Whistling Performance
In contrast to the ordered camera movements of the surrounding material, the camera that tracks the speeding broker, jolts and rocks. A handheld camera that performs raw documentation rather than cinematic shoot. It was an early decision that the two sequences with the stockbroker should take the form of performative gestures, rather than cinematic narratives. The character of the stock broker may very well be made up of different characters – the fictional character Hans Beckert from Fritz Lang’s Film Noir 'M - Eine Stadt sucht einen Mörder' (1931) (Hans Beckert whistles this exact tune with an 'M 'for Mörder written on his shoulder); Joshua Levine of course; or a more generic impersonation of a Wall St. Stockbroker – but it is also quite importantly the artist himself performing a gesture in public space and the style of the recording is made to highlight this. There is meant to be an urgency to the way it is filmed. This urgency is doubled in how the recording was done without permission, engaging an unknowing public and further stressed by the battery life of all the equipment (and performers) draining in no time, due to the piercing cold.

The Hand that Shoots
The handheld camera that follows the deterministic stockbroker, pushing the obsessive tune through the urban landscape of financial speculation, is also chosen because it temporally relates to a certain camera eye in horror fiction.

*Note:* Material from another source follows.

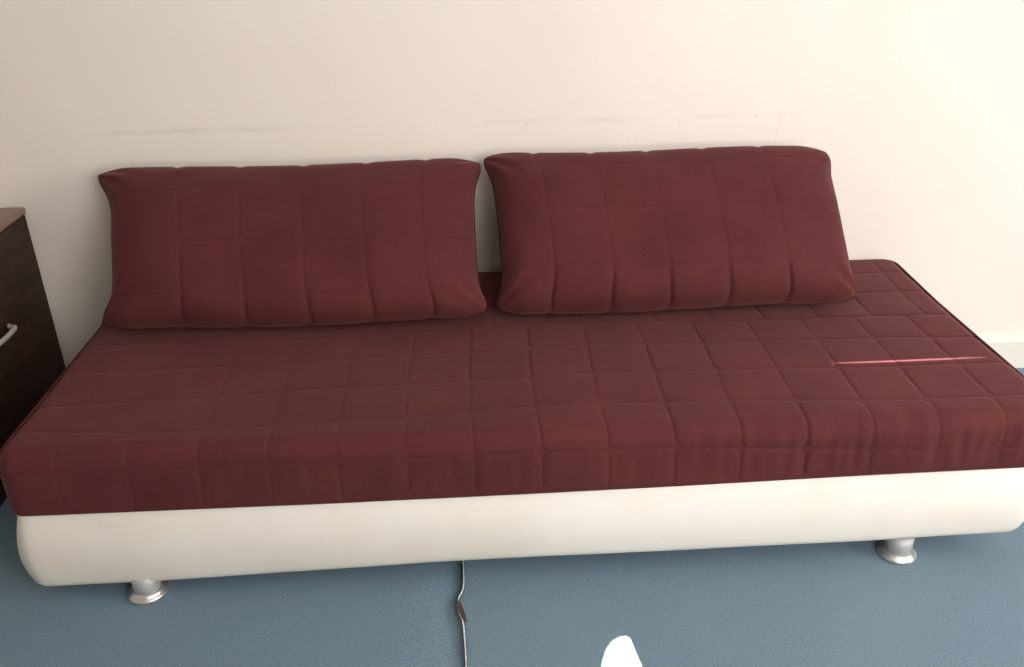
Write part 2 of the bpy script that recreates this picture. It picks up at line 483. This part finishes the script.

The unmistakably handheld device, points to the hand that wields it. The handheld camera is used as a ploy to direct focus back onto the very other body that holds the vision that you now share. There is a certain temporality bound to the handheld camera. The recording is happening now and here. Setting up a tripod would only remove the recording from the now it takes place in. It also somehow makes a protagonist out of the camera. In the CGI sequences the camera is arguably only experienced as technical movement and even in the recordings of the motorcycle helmet protagonist climbing the stairs, the deliberately simplistic and direct camera work is still depending on the fixed compositions of the tripod (even as the camera starts to move, outside on the roof, it does so in mechanised rhythms, now carried by the camera-drone). But here in the bustling street the camera claims identification.

In the Hall…
The whistling tune was one of the very first gestures towards this artistic research project. As I found myself in the financial district of NYC, drifting around near the Island office entrance, that tune was stuck in my head. As I whistled it out loud, I became weirdly conscious about it. Was I whistling it because of the giddy and escalating quality of the tune? How its intensification mirrored the environment I was moving through? Or was it that scene in the film 'M'? Was it the very charge of culpability that oozed from the buildings and the people dressed in finance sector uniforms? I imagined a personification of the high frequency trader in the very dawning of high frequency trading. How the algorithmic pacing of said trader would shoot through the crowd, that constituted the old ways. And how the mark of ‘murder’ would not be recognised by this person, not yet at least. The pacing of that tune. Speeding through the halls of the mountain king, giddily, knowing that the mountain king will eventually have to give in and follow pace. It seemed a scene that would have to be played out – this time through the body.  

Everything is Not Okay
Finally, the act of whistling was also chosen for its relation to the ominous. This relation is brought about in reverse. One whistles to one self, sometimes unconsciously, and it shapes a personalised light-hearted or tranquil space; a space of innocence. One whistles a joyful tune when nothing is wrong; when things run smooth and there is absolutely nothing to worry about. (This is also why the cartoon crook whistles out loud, hands in pocket, to seem natural and unrelated to the criminal events that just unfolded.) And it is because of this proposed innocence and everything-is-okay-ness, that the whistled tune is so spine-chilling when it forms within a horror narrative. We know that EVERYTHING is not okay! On the physical stairs of the old finance institution, together with the forbidding visuals from the hellish realm of trading, the whistling tune is meant to rub against the walls and in its friction remind us that nothing within this institution is really okay. The tune creates a mood that seeps into all material. There is no place in the entire installation were the mood is not set by this tune. Sound will do that, seep in (or out), that is the consequence of us not having ear-lids.